HILTON, Ga. – You don’t expect to see a massage parlor in an old grain silo.

But there it is at one end of the camp for Country Goes Huntin’, complete with dirt floor (although some carpet has been put down), a hole in the peak with a fan attached to keep the interior cool, a dusty massage table in the center of the round room, and a small lamp with a low-wattage bulb for ambience.

Elsewhere around the camp, there’s an oyster hut, a few buildings and a stage for impromptu performances that might come up in the evenings.

“We got a little saying – leave your ego at the gate,” said Tim Knight, a taxidermist and hunting pro who’s been coming to Country Goes Huntin’ for years. “You might be a celebrity singer outside of that gate or a professional hunter, but once you come inside this gate, you’re just Joe Turkey.

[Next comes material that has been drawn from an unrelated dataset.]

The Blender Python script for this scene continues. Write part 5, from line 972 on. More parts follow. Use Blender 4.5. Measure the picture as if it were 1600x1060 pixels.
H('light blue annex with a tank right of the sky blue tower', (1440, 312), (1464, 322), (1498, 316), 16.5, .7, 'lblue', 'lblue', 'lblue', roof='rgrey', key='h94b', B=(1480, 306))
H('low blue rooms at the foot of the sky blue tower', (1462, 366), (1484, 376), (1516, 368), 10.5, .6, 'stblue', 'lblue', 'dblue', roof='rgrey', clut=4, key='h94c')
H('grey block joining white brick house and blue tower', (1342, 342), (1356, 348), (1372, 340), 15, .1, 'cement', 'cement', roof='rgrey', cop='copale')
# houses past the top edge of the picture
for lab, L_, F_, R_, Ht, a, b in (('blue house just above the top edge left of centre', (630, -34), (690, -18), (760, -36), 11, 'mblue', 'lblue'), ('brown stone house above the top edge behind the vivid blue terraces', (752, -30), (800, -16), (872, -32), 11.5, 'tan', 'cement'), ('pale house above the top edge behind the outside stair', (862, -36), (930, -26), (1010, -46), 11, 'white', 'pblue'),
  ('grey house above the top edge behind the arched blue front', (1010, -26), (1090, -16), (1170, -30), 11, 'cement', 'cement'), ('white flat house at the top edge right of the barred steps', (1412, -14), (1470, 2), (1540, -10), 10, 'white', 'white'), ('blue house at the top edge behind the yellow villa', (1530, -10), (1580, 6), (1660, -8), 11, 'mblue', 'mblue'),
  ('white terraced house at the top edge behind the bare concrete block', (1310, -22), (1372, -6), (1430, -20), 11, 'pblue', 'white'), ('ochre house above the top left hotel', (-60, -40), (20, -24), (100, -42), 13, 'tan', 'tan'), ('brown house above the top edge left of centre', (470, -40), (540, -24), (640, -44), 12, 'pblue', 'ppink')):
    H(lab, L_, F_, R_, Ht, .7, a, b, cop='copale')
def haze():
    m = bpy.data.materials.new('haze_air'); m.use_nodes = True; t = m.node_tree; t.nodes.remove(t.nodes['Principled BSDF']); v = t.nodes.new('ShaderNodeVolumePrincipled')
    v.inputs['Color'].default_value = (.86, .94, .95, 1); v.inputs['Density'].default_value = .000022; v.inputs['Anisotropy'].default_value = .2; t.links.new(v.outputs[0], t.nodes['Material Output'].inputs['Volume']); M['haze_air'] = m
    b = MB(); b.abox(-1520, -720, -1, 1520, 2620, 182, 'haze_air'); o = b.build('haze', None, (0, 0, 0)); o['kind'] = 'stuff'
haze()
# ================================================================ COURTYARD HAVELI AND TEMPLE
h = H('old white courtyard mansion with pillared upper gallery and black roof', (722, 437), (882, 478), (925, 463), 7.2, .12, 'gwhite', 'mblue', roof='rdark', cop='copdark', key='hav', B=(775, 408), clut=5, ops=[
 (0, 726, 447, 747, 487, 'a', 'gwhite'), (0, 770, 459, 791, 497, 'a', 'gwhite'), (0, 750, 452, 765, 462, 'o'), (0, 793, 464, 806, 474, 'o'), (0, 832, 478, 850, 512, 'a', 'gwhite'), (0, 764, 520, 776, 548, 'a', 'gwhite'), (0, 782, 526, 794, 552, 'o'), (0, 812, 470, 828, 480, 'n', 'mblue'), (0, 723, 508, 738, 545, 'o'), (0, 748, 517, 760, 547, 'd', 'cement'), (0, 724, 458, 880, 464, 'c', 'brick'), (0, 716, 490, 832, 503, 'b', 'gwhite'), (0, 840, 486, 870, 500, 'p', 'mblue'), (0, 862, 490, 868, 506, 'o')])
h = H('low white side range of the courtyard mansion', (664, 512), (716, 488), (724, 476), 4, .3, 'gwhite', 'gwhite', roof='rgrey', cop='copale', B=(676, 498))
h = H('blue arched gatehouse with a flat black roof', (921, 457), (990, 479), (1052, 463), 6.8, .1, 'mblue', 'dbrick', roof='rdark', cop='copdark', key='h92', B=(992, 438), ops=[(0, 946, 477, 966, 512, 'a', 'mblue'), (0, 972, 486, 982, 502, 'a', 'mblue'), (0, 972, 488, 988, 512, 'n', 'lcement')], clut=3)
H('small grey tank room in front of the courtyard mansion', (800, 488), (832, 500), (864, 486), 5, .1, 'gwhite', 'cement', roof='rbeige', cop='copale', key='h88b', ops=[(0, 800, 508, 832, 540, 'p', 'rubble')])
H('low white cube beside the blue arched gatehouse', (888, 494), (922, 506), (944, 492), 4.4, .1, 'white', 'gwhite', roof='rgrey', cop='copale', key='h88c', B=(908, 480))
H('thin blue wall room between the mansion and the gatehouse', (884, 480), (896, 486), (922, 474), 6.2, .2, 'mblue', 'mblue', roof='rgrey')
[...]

And we’re all here to do one thing and that’s to raise money for people who are less fortunate than us.”

For years, Country Goes Huntin’ has combined the talents of hunting experts and country musicians to raise money for local and national charities. During the day, hunters and musicians hunt for turkey and at night there’s usually acoustic music. At the end of the three-day invite-only hunt, they throw a concert for the public. Proceeds from ticket sales go to charities.

For the past four years, the charity concert has been held at the campsite in Georgia. Teaming up with the Toadlick Music Festival, the concert is returning to Dothan this year. It will be held Sunday at the National Peanut Festival Fairgrounds. Gates open at 1 p.m.

“We have actually never sent out a formal invite, it’s just strictly a word of mouth,” said Sam Klement, owner of Spectrum Outdoors and one of co-founders of the event.

Klement and country musician Rhett Akins, childhood friends from Valdosta, Ga., started the event 11 years ago. They had no expectations. They just thought it would fun to hunt and raise money for charity.

“The main thing is people have a lot of fun and there are no egos,” Akins said.

Akins said fans will get a chance to hear some of their favorite country songs from the people who wrote them. Among just three of the songwriters at this year’s Country Goes Huntin,’ including Akins, are at least 30 No. 1 hits.

Hal Shaffer of Drop Zone TV has been participating in Country Goes Huntin’ as one of its hunting pros for four years.

“It’s the roots,” Shaffer said of the event. “It is the roots of what country music is. It is the roots of what hunting is. And it all comes here together.”